Fertilizer business achieved a historic milestone of highest ever Urea production of 2 million tons due to better plant efficiency and higher gas availability. This, coupled with higher fertilizer prices, has resulted in an increase of 11% in sales revenue over the prior year. The business recorded a PAT of PKR 16,871 million - down by 3% from last year - decrease mainly attributed to a one-off deferred tax impact of higher future corporate tax rates introduced through Finance Act, 2019. Urea prices are expected to remain under pressure following a prospective reduction in GIDC. In response to this reduction, the business passed on the benefit to the end consumer through a price reduction of PKR 160/bag. Furthermore, the fertilizer industry continues to face challenges in the recovery of long outstanding subsidy and retrospective settlement of GIDC.

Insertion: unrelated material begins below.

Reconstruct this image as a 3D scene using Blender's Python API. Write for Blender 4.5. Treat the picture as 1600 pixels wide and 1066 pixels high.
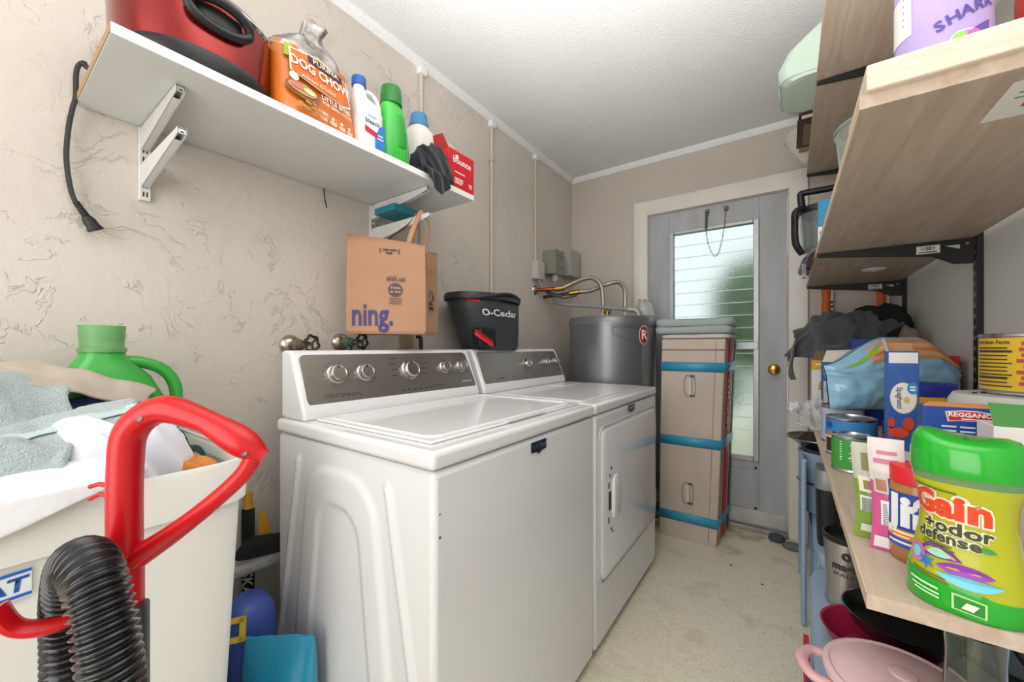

Polymer business recorded a revenue growth of 7%, while PAT was PKR 3,661 million compared to PKR 4,930 million for last year. This fall in profits is attributable to inflationary impacts in the form of higher energy prices and interest rates coupled with one-off gains recorded in 2018. In line with its long-term strategy, the business successfully initiated commercial production and commenced exports from its Caustic Flake plant.
Development of the 3.8 Mt per annum mine at Thar concluded with the successful ‘Test on Completion’ on June 3rd, 2019. Thereafter, Commercial Operations Date (COD) was declared on July 10th, 2019 for both mining and power projects and the Thar power plant has been running smoothly ever since. Further, the project commenced construction of Phase II of the mine expansion and achieved Financial Close on December 31st, 2019, which will enhance production of coal from the mine to 7.6 Mt per annum.
The Qadirpur Power Plant continued to demonstrate excellence with a Net Electrical Output of 1,097 GwH to the National Grid. Receivables from power purchaser remained high and are becoming a continuous challenge for the business and the power sector in general and need urgent attention from the relevant authorities.
Elengy Terminal handled 74 cargoes in line with last year. The LNG terminal currently fulfills more than 12% of the country’s gas requirements. The Engro Vopak Terminal witnessed a volumetric increase of 6% for chemicals and LPG handled over last year, which is mainly attributable to higher chemical imports.
During the year, Engro expanded its focus on investing in human capital and people development, paving way for evolution of future leaders. The Company also renewed its emphasis on brand building by capitalizing on the commissioning of the historic Thar Project. With this accomplishment, Engro is using indigenous resources to help alleviate the energy crisis and has, once again, proven its ability to deliver on mega projects that enable development for the people of Pakistan.
Engro also accomplished the most complex digital business transformation ever witnessed in Pakistan through the One-SAP initiative. This transformation journey made news on all international forums of SAP, leading the Company to win SAP Quality Awards for MENA region. With this initiative, Engro becomes Pakistan’s first ever SAP Customer to be a permanent member of SAP Executive Advisory Council. One-SAP aims to bring synergies, group wide visibility, increased efficiencies and improved governance for the Company.
Engro made its mark on various forums during the year and was recognized as Pakistan’s most Outstanding Company in the Industrial Sector at Asiamoney, Asia’s Outstanding Companies Poll in 2019. The Company also continued to foster strong investor relations and was awarded Best Investor Relations (Runner-Up) at the CFA Society Pakistan’s 16th Annual Excellence Awards. During the year, the Company also won PSX Top 25 Companies of the Year award and was recognized globally at the UN Global Compact Sustainability Awards where it won “Living the UNGC Business Sustainability Award”.
Investing today for a better tomorrow for Pakistan is at the cornerstone of every Engro business. Engro also highlighted that the recently announced investment in telecom infrastructure through Enfrashare (Private) Limited and feasibility study to set up the polypropylene facility in Pakistan were progressing well. Enfrashare has acquired a portfolio of over 1,500 towers catering to Mobile Network Operators in Pakistan.
Engro is well placed to make a major contribution in helping solve some of the country’s pressing issues and improve the lives of the people of Pakistan. The Company continues to concentrate on creating long-term sustainable shareholder value by optimizing capital allocation to desired sectors in line with its capital allocation strategy.